Come pesce d’Aprile, il partito dei Riformatori Liberali annunciò di voler cambiare il proprio simbolo elettorale dal salmone controcorrente al caimano: una bandiera. Come potrebbe accadere adesso in America dopo l’incriminazione di Donald Trump, probabilmente il film di Moretti deviò invece qualche voto incerto verso il nemico. Che decise di usarlo, con la baldanza abituale, come arma di propaganda: «Ieri sera – così aprì il suo comizio a Napoli – abbiamo avuto il piacere di avere sulla Rai un ottimo regista italiano che ha raccontato una fiaba e mi ha dato un soprannome che mi mancava: signori, io sono il caimano».

Nessuna illusione: il cinema non cambia il mondo, e nemmeno la testa delle persone. Lo stesso Nanni, in materia, aveva idee chiarissime, anche sul futuro: chi li condanna, questi “loro”, dalla maggioranza dell’Italia che vota ormai può aspettarsi solo ingiurie e bombe molotov. 

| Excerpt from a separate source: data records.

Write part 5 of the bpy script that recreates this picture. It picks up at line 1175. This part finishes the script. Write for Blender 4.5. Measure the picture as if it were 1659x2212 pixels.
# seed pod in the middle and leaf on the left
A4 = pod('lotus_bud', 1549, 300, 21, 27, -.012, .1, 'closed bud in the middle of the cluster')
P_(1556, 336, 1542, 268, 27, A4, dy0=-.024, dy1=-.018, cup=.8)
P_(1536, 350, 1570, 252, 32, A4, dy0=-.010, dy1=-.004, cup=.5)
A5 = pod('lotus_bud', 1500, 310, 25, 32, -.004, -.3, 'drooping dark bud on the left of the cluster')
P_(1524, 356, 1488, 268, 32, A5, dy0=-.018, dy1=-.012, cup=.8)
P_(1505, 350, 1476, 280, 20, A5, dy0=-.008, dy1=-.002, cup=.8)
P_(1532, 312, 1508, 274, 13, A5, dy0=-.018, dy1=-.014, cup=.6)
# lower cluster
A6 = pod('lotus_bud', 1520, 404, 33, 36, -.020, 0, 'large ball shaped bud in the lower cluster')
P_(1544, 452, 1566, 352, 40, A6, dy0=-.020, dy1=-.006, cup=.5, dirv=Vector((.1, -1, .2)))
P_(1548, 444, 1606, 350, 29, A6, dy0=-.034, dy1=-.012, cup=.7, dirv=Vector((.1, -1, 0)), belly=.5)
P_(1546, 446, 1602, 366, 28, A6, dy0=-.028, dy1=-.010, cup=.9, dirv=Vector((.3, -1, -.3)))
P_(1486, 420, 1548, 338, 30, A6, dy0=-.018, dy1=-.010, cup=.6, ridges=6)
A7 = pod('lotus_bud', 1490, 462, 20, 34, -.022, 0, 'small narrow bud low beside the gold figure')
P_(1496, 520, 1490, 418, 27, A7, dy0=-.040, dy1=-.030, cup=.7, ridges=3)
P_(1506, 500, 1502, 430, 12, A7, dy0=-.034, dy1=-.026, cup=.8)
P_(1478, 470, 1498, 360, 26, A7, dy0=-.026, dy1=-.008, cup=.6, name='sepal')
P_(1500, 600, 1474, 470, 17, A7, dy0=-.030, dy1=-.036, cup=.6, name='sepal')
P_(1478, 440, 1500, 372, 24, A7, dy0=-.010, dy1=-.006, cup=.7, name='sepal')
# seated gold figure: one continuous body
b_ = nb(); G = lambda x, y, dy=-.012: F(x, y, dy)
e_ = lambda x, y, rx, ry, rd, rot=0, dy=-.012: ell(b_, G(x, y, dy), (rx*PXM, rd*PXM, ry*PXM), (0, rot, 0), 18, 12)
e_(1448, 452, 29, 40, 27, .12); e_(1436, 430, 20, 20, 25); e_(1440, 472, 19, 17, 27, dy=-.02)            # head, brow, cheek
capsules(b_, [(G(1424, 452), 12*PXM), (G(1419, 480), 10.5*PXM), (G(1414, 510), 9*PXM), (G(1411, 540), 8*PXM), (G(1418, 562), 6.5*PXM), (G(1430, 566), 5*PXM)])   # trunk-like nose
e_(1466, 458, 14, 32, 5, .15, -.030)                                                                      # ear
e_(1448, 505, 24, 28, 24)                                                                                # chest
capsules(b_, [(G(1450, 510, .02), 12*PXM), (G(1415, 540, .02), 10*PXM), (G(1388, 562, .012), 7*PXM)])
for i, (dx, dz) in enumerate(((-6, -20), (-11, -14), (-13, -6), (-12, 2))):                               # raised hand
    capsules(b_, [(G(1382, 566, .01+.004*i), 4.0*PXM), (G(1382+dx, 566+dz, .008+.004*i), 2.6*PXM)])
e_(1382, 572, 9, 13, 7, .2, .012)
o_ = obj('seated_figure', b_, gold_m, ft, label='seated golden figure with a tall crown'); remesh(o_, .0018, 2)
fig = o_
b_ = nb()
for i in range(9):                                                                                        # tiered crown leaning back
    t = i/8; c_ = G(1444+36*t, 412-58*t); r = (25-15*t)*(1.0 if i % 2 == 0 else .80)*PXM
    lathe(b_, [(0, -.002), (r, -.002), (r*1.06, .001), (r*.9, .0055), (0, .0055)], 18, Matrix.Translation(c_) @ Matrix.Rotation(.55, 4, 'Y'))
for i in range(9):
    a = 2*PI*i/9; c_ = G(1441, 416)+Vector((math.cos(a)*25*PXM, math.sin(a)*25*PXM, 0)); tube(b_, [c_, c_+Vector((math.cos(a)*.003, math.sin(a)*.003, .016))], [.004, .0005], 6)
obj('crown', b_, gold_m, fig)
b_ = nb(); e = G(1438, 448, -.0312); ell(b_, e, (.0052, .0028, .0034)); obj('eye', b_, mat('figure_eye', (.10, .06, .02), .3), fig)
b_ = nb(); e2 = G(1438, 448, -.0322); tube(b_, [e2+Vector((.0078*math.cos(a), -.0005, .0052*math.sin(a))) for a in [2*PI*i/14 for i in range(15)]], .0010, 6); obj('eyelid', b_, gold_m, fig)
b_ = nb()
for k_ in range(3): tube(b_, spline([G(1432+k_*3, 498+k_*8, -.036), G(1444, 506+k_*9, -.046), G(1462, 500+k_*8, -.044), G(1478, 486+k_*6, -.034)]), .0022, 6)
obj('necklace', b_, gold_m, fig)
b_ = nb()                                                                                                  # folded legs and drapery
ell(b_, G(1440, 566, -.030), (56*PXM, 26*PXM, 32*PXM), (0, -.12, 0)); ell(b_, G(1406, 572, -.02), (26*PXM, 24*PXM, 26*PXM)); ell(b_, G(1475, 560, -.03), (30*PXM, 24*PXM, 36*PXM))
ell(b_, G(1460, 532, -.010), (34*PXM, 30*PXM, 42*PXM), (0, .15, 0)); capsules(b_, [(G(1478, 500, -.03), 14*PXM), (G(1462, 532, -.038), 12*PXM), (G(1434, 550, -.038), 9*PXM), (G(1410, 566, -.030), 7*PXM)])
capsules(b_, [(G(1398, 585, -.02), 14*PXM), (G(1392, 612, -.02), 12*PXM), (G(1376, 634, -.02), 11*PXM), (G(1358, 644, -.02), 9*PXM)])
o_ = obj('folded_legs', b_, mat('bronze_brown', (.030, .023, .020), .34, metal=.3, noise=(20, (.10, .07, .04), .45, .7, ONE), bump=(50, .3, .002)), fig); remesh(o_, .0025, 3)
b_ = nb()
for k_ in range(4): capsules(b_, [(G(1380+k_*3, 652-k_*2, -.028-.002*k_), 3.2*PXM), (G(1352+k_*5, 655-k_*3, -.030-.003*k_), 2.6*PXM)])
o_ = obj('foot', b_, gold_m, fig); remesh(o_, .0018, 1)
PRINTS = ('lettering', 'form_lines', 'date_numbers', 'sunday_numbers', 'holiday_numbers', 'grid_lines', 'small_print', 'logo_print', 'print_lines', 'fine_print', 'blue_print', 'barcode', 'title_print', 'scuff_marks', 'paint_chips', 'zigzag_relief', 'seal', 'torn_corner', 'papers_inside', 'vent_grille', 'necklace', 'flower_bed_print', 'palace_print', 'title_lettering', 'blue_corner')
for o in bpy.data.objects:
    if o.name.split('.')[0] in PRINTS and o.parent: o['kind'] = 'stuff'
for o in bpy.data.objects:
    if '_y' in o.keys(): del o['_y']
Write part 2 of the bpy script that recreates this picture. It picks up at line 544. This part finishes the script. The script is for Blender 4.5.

Berlusconi non è il passato, è il futuro. Sono il futuro della Rai i neomelodici grotteschi di Franco Maresco in quel Belluscone. Una storia siciliana del 2014 che pochi hanno visto ma che è la metafora più fulminate mai ispirata dal Cavaliere. Partito da un’indagine su finanziamenti, amicizie e trame di Berlusconi in Sicilia, il padre nobile di Cinico TV (con Daniele Ciprì) ha scovato nel sottobosco della canzonetta di piazza il cuore filosofico della deriva iniziata negli anni ’90.  Neomelodici, tricolore e famiglia (famiglie?): indietro tutta, verso il sol dell’avvenire.